The author teaches at Barnard College, where she runs the Dog Cognition Lab and is the author of  Inside of a Dog: What Dogs See, Smell, and Know and On Looking: A Walker’s Guide to the Art of Observation. This is a SERIOUS book, with a 17-page index and 29 pages of notes.

This is a most extraordinary book packed with both direct observations and researched facts, with insights on every page.

QUOTE (185): The smell of a person is so strong that dogs can follow it over time, underwater, after the person is long gone, and even after the thing the person has touched has blown up.

I regret not  taking notes as I went, because this book is easily the equal of any of the other 2000+ non-fiction books I have reviewed.  Here are just four memorable tid-bits, the first of which changed my sense of why the dog takes me for a walk every day:

01 Pooping is the least important thing that dogs do on their walk. Peeing — and smelling pee — is how they communicate with all the other dogs on  the planet….pee-mail if you will. Once you understand this, you get that the walk is like going to to dog library, or a community center, and the dog is reading with their nose and writing with their pee.

02 When a dog wags its tails that is actually a means of “throwing” its anal gland scents or “calling card” toward the targeted animal or individual.

03 Dogs have an acute sense of time, but in reverse. They know the owner is coming come based on the decay or lessing of the owner's smell from when they left.

04 Dogs have an entire spectrum of smell operations from down to the earth to up in the air for grabbing long distance orientation smells, and they have a complex mix of nose and brain elements that process smells — to include sneezes that “clear” their channel for  the next grab.

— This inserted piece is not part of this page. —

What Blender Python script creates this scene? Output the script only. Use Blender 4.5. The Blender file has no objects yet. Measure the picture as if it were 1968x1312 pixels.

This book is the perfect book for anyone that owns a dog and has not yet read it. I have not gone so far as to become a “smeller” the way the author describes herself in multiple chapters, but this book has at least made me a better companion for our dog — we stress sniffing rather than walking now (but still do our distance in the nature reserve) and both the dog and I are better for having this shared understanding of exactly whey we are out on the trail.